A story of a star 'Perfectionist'

By Todd Leopold




(CNN) -- From the time he was a teenager, Bernard Loiseau had one overarching ambition: to be the chef of a restaurant rated three stars in France's annual Michelin Guide, the leading arbiter of the country's restaurants.

For years, he drove himself towards his goal. He learned the trade, training under some of France's finest kitchen artists, doing the menial jobs required of any aspiring French cook.

He borrowed money to buy his own place -- a small hotel and eatery in the town of Saulieu, many miles from Paris -- and pushed passionately to make it worth Michelin's "special journey," an honor generally accorded fewer than 20 restaurants in the whole country.

And he succeeded. In 1991, his restaurant, the Cote d'Or, was given three Michelin stars. Loiseau's style of cooking, rooted in the basics of the foods he served -- "I do sauces, but their role is just to let the ingredients express themselves," he said -- became the latest thing.

"He started to look like a trend-setter," says Rudolph Chelminski, an acquaintance of Loiseau and author of "The Perfectionist" (Gotham), a biography of Loiseau and his restaurant milieu. "In the '90s he was riding a wave -- his 'simplified cooking' was in."

But trends are fickle, and Loiseau -- a man whose vacillations from energetic enthusiasm to sudden depression led some to believe he was bipolar -- found the pressures of maintaining Cote d'Or's excellence too much.

He was wounded by a review in GaultMillau, another restaurant review publication. And he worried -- constantly -- about losing that third Michelin star, which would drop him from the ranks of the absolute best to the merely very, very good.

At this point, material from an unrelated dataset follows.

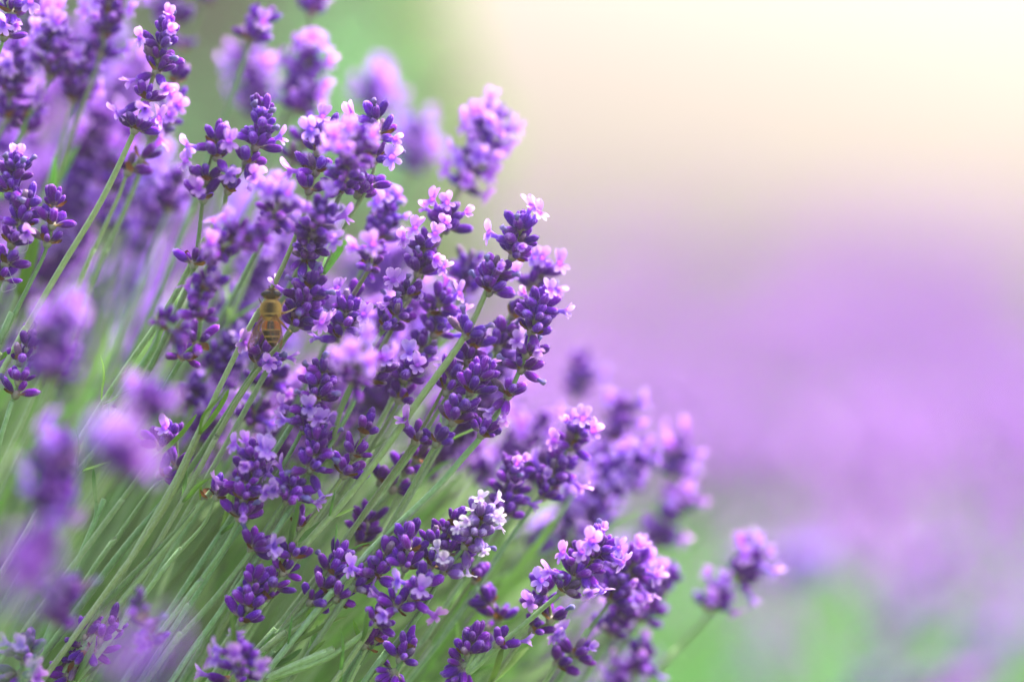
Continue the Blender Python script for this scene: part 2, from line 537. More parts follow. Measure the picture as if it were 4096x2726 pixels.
def stalk(label, dz, head, stem, fl=(), dry=(), auto=0.08, autodry=0.06, white=False, lean=0.0, group="lavender stalks of the near clump",
          rad=0.62, size=1.06, seed=None):
    """head: whorls (x, y, buds) from the tip down; stem: further pixels down to where it leaves the frame. lean: metres further
    away (+) per 1000 px going down the stem."""
    if lean == 0.0 and dz < -0.01 and not group.startswith('blurred foreground'):
        lean = 0.10                                            # soft heads nod forward out of the clump; their stems go back into it
    sid = len(STALKS) if seed is None else seed
    r_ = random.Random(1000 + sid)
    head = list(head)
    pts_px = [(h[0], h[1]) for h in head] + list(stem)
    x0, y0 = pts_px[0]
    run, acc = [], 0.0
    for i, (x, y) in enumerate(pts_px):
        if i:
            acc += math.hypot(x - pts_px[i - 1][0], y - pts_px[i - 1][1])
        run.append(acc)
    P3 = [at(x, y, dz + lean * a / 1000.0) for (x, y), a in zip(pts_px, run)]
    # on from the last visible point, bending down into the middle of the bush
    last, prev = P3[-1], P3[-2]
    d = (last - prev).normalized()
    zr = r_.uniform(0.16, 0.22)
    fall = max(0.05, last.z - zr)
    k = min(3.0, fall / max(0.35, -d.z))
    mid = last + d * k * 0.5 + Vector((0, 0.01, -0.004))
    root = Vector((mid.x + d.x * k * 0.28, mid.y + 0.03 + d.y * k * 0.3, zr))
    tip_ext = P3[0] + (P3[0] - P3[1]).normalized() * 1.2 * MM
    # thin the control points so that the curve stays smooth through dense heads
    ctrl = [tip_ext]
    for p in P3 + [mid, root]:
        if (p - ctrl[-1]).length > 5 * MM:
            ctrl.append(p)
    if len(ctrl) < 3:
        ctrl.insert(1, P3[0])
    path = catmull(ctrl, 6)
    seglen = np.concatenate([[0], np.cumsum(np.linalg.norm(np.diff(path, axis=0), axis=1))])
    rr = np.interp(seglen, [0, 0.012, 0.04, seglen[-1]], [0.30, 0.42 * rad / 0.62, rad, rad * 1.15]) * MM
    base = new_obj("lavender_stalk", None)
    base.empty_display_size = 0.005
    base.location = root
    ph_ = [r_.uniform(0, 6.28) for _ in range(4)]
    grow = np.clip(seglen / 0.05, 0, 1)[:, None]                # stems are never quite straight
    path = path + grow * np.stack([0.5 * np.sin(seglen * 70 + ph_[0]), 0.5 * np.sin(seglen * 55 + ph_[1]), 0.4 * np.sin(seglen * 90 + ph_[2])], -1) * MM
    V, F, K = tube(path - np.array(root), rr, 8)
    sm = mesh_np("stem", V, F, M['stem'], tip=K)
    new_obj("stem", sm, base)
    whorl_pts = []
    if r_.random() < 0.5:                                        # a pair of narrow leaves lower on the stem
        i_ = int(np.searchsorted(seglen, min(seglen[-1] * 0.8, run[len(head) - 1] * WIDTH / 4096 + r_.uniform(0.022, 0.075))))
        i_ = min(max(i_, 2), len(path) - 3)
        pl = Vector(path[i_])
        Tl = (Vector(path[i_ - 2]) - Vector(path[i_ + 2])).normalized()
        al = r_.uniform(0, 3.14)
        f1 = (RIGHT - Tl * RIGHT.dot(Tl)).normalized()
        f2 = Tl.cross(f1)
        for sg in (1, -1):
            ex = (f1 * math.cos(al) + f2 * math.sin(al)) * sg
            dl = (Tl * r_.uniform(0.75, 0.95) + ex * r_.uniform(0.25, 0.55)).normalized()
            mesh_ = r_.choice(STEM_LEAVES)
            if (pl + dl * 0.006 - at(1085, 1230)).length < 0.017:   # none where the hoverfly sits
                continue
            new_obj("leaf", mesh_, base, pl - root + ex * 0.4 * MM, frame_quat(dl, Tl.cross(ex)), r_.uniform(0.8, 1.15))
    buds = BUDS_PALE if white else BUDS
    flor = FLORETS_W if white else FLORETS
    # explicit florets go to the whorl nearest to them
    fl3 = [[] for _ in head]
    for (fx, fy) in fl:
        j = min(range(len(head)), key=lambda q: math.hypot(head[q][0] - fx, head[q][1] - fy))
        fl3[j].append((fx, fy, 'f'))
    for (fx, fy) in dry:
        j = min(range(len(head)), key=lambda q: math.hypot(head[q][0] - fx, head[q][1] - fy))
        fl3[j].append((fx, fy, 'd'))
    phase = r_.uniform(0, 6.28)
    for j, (hx, hy, nb) in enumerate(head):
        p = P3[j]
        T = tangent_at(path, p)
        w = new_obj("flower_whorl", NODE, base, p - root, frame_quat(T, RIGHT), size * (1.0 if j else 0.8))
        qi = w.rotation_quaternion.inverted()
        ws = size * (1.0 if j else 0.8)
        whorl_pts.append(w)
        e1 = (RIGHT - T * RIGHT.dot(T)).normalized()
        e2 = T.cross(e1)
        phase += 0.9
        placed = []

        def put(mesh, name, dirv, dist, xdir, sc):
            o = new_obj(name, mesh, w, (qi @ (dirv * dist)) / ws, qi @ frame_quat(dirv, xdir), sc / ws)
            return o
        for (fx, fy, kd) in fl3[j]:
            tgt = at(fx, fy, dz + lean * run[j] / 1000.0) - p
            off = tgt.length
            want = 7.2 * MM * size
            tow = math.sqrt(max(0.0, want * want - off * off)) if off < want else 0.0
            dirv = (tgt - FWD * tow * r_.uniform(0.35, 0.75)).normalized()
            stretch = max(0.85, min(1.35, off / want if off > want else 1.0))
            put(buds[3 if not white else 1], "bud", dirv, 1.3 * MM * size, T, size * stretch)
            upv = (WUP * 0.8 + T * 0.5 + Vector((r_.uniform(-.4, .4), 0, 0)))
            if kd == 'f':
                put(r_.choice(flor), "floret", dirv, (1.3 + 3.7 * stretch) * MM * size, upv, size * r_.uniform(0.85, 1.0))
            else:
                put(r_.choice(DRY), "withered_floret", dirv, (1.3 + 3.6 * stretch) * MM * size, upv, size)
            placed.append(dirv)
        nb = max(0, (nb if nb <= 1 else nb + 1 if nb < 7 else nb + 2) - len(placed))
        for b in range(nb):
            if nb <= 5 and j > 0:                                  # open whorl: two fans either side of the stem
                sgn = 1 if b % 2 == 0 else -1
                az = (0.0 if sgn > 0 else math.pi) + r_.uniform(-0.95, 0.95) + 0.35 * math.sin(phase)
                el = R(r_.uniform(18, 66))
                dist = r_.uniform(1.0, 1.7)
            else:
                az = phase + 2 * math.pi * b / max(1, nb) * (1 if nb <= 7 else 2) + r_.uniform(-0.3, 0.3)
                el = R(r_.uniform(8, 36) if b % 2 else r_.uniform(38, 62))
                dist = r_.uniform(1.3, 2.1) if b % 2 else r_.uniform(0.8, 1.6)
                if j == 0:
                    el = R(r_.uniform(38, 58) if b % 3 else r_.uniform(66, 84))
            for _try in range(5):
                dirv = (e1 * math.cos(az) + e2 * math.sin(az)) * math.cos(el) + T * math.sin(el)
                dirv = (dirv + WUP * 0.16).normalized()
                if all(dirv.angle(q) > 0.46 for q in placed):
                    break
                az += 0.55
                el += r_.uniform(-0.2, 0.2)
            placed.append(dirv)
            sc = size * r_.uniform(0.74, 1.16)
            if r_.random() < 0.16:
                sc *= 0.68
            old = r_.random() < 0.045 and not white
            put(r_.choice(BUDS_OLD if old else buds), "bud", dirv, dist * MM * size, T, sc)
            q = r_.random()
            up_ok = dirv.z > -0.2
            if q < auto and up_ok and sc > 0.75 * size:
                put(r_.choice(flor), "floret", dirv, (dist + 3.6 * sc / size) * MM * size, WUP + T * 0.5, size * r_.uniform(0.85, 1.05))
            elif q < auto + autodry and sc > 0.75 * size:
                put(r_.choice(DRY), "withered_floret", dirv, (dist + 3.5 * sc / size) * MM * size, T, size * r_.uniform(0.8, 1))
        # papery bracts under the whorl
        below = head[j + 1] if j + 1 < len(head) else None
        gap = 999 if below is None else math.hypot(below[0] - hx, below[1] - hy)
        nbr = 2 if gap > 60 else (1 if r_.random() < 0.35 else 0)
        for b in range(nbr):
            az = phase * 0.7 + math.pi * b + r_.uniform(-0.5, 0.5)
            dirv = (e1 * math.cos(az) + e2 * math.sin(az)) * 0.86 + T * r_.uniform(-0.05, 0.5)
            dirv.normalize()
            put(r_.choice(BRACTS), "bract", dirv, 0.5 * MM, T.cross(dirv), size * r_.uniform(0.75, 1.1))
    base["label"] = label
    base["category"] = "lavender"
    base["group"] = group
    STALKS.append(base)
    return base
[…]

On February 24, 2003, Bernard Loiseau put a shotgun to his head and killed himself. He was 52. His shocking death dominated French newspaper headlines for days.

The ways of the guide

In "The Perfectionist," Chelminski goes beyond writing about Loiseau's life and career. A cooking aficionado, he discusses menus and ingredients with lush poeticism. Food, he says in a phone interview, remains an extremely serious subject in France, and that culture can create some intense competition among its major chefs.

Bernard Loiseau celebrates his third Michelin star in 1991.

That competition is stoked -- however inadvertently -- by Michelin, which has been "the gold standard of food guides" for a century, observes Chelminski.

Michelin's anonymous inspectors are merciless in their judgments, looking at every aspect of a restaurant's quality. The guide loathes trendiness and takes itself very seriously. Even earning one Michelin star is an honor; three is unsurpassable.

Moreover, Michelin is innately trusted by the French people. When Cote d'Or received its third star, business skyrocketed; a noted restaurant that went from three to two stars the same year saw business cut in half.

"The French have enormous faith in it," says Chelminski. "French civilization ... is now cynical. There's no faith in the church, everyone assumes politicians are corrupt and spouses cheat. Michelin is the one national symbol of unimpeachable rectitude."

'Like having medals ripped from your chest'

Michelin isn't regarded slavishly by every chef. Chelminski writes of several who are perfectly happy to run one- or two-star eateries.

Even without the guide's imprimatur, Loiseau was living an enviable life. He had a devoted wife and three children, made frequent media appearances and maintained a sterling reputation for his restaurant and resort.

Yet there remains something about the Michelin stars -- the attention that they bring, the perfection they demand -- that can become addictive, Chelminski says.

"They're a direct judgment on you," he says. "[One chef told me] that losing a star was like having medals ripped from your chest -- it was the worst humiliation. Another chef described [it] as 'a bereavement.' "

Loiseau could be brutal on himself, which worsened his concerns about his restaurant's quality. Yet, says Chelminski, when up he was endlessly enthusiastic. His staff loved him, a tribute to his personality.

But his personality could grow very dark, something Loiseau knew well. At one point, he suffered a nervous breakdown. He was prescribed an antidepressant; it helped even out his moods, but he stopped taking it after he felt better.

Chelminski remembers a conversation he had with the chef.

"He was showing off everything. He was so up," Chelminski recalls. "I said, 'Don't you ever slow down?' His face got grim. 'You have no idea how far I go when I go down,' he said."

"He's missed as a person," he says. "There is no shortage of fine cooks [in France]. But there aren't that many personalities like Bernard. ... He loved to make people happy with food."